Investigating the ability of multiple reanalysis datasets to simulate snow depth variability over mainland China from 1981 to 2018

Abstract

AbstractThough the use of reanalysis datasets to analyze snow changes is increasingly popular, the snow depth variability in China simulated by multiple reanalysis datasets has not been well evaluated. Also, the extent of regional snow depth variability and its driving mechanisms are still unknown. In this study, monthly snow depth observations from 325 stations during the period of 1981–2018 were taken to evaluate the ability of five reanalysis datasets (JRA55, MERRA2, GLDAS2, ERA5, and ERA5L) to simulate the spatial and temporal variability of snow depth in China.

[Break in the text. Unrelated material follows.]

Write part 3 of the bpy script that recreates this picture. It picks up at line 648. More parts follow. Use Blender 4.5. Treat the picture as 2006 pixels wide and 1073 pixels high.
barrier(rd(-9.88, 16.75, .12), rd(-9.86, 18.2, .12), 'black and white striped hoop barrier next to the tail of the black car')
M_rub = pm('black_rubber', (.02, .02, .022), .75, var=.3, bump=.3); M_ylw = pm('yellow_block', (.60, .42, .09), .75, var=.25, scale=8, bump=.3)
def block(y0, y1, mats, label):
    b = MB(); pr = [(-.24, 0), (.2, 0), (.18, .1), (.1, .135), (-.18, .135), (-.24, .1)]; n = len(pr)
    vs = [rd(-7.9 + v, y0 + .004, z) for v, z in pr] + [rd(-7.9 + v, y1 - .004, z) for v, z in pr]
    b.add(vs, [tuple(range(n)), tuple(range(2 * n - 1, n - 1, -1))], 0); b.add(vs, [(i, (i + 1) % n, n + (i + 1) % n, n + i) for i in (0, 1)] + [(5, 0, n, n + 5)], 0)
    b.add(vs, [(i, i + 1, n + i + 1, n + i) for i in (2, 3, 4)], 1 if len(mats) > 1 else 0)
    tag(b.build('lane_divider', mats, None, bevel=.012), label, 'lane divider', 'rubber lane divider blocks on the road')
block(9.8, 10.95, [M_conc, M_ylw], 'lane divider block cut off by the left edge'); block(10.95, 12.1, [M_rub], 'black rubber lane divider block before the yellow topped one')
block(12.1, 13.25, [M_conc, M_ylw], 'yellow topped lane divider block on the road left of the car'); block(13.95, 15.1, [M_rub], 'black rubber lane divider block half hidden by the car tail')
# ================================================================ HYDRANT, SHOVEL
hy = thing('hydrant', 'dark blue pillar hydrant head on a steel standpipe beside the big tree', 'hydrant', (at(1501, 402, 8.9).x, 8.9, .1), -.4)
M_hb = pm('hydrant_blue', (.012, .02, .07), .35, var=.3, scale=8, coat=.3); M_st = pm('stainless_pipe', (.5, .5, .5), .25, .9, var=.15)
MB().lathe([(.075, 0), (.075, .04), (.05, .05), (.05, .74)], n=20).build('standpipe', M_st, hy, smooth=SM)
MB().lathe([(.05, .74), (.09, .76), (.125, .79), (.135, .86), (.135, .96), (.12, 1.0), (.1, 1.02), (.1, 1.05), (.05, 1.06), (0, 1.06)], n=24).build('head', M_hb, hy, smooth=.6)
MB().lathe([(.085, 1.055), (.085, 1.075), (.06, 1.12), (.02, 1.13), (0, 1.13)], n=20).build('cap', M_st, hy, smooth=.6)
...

The evaluation results indicate that MERRA2 has the lowest root-mean-square deviation of snow depth and a high spatial correlation coefficient with observations. This may be partly related to the high accuracy of precipitation and temperature in MERRA2. Also, the 31 combinations of the five reanalysis datasets do not yield better accuracy in snow depth than MERRA2 alone. This is because the other four datasets have larger uncertainty. Based on MERRA2, four hotspot regions with significant snow depth changes from 1981–2018 were identified, including the central Xinjiang (XJ-C), the southern part of the Northeastern Plain and Mountain (NPM-S), and the southwestern (TP-SW) and southeastern (TP-SE) of the Tibetan Plateau. Snow depth changes mostly occurred in spring in TP-SW and winter in XJ-C, NPM-S, and TP-SE. The snow depth increase in XJ-C, NPM-S, and TP-SW is mainly caused by increased seasonal precipitation, while the snow depth decrease in TP-SE is attributed to the combined effects of decreased precipitation and warming temperature in winter.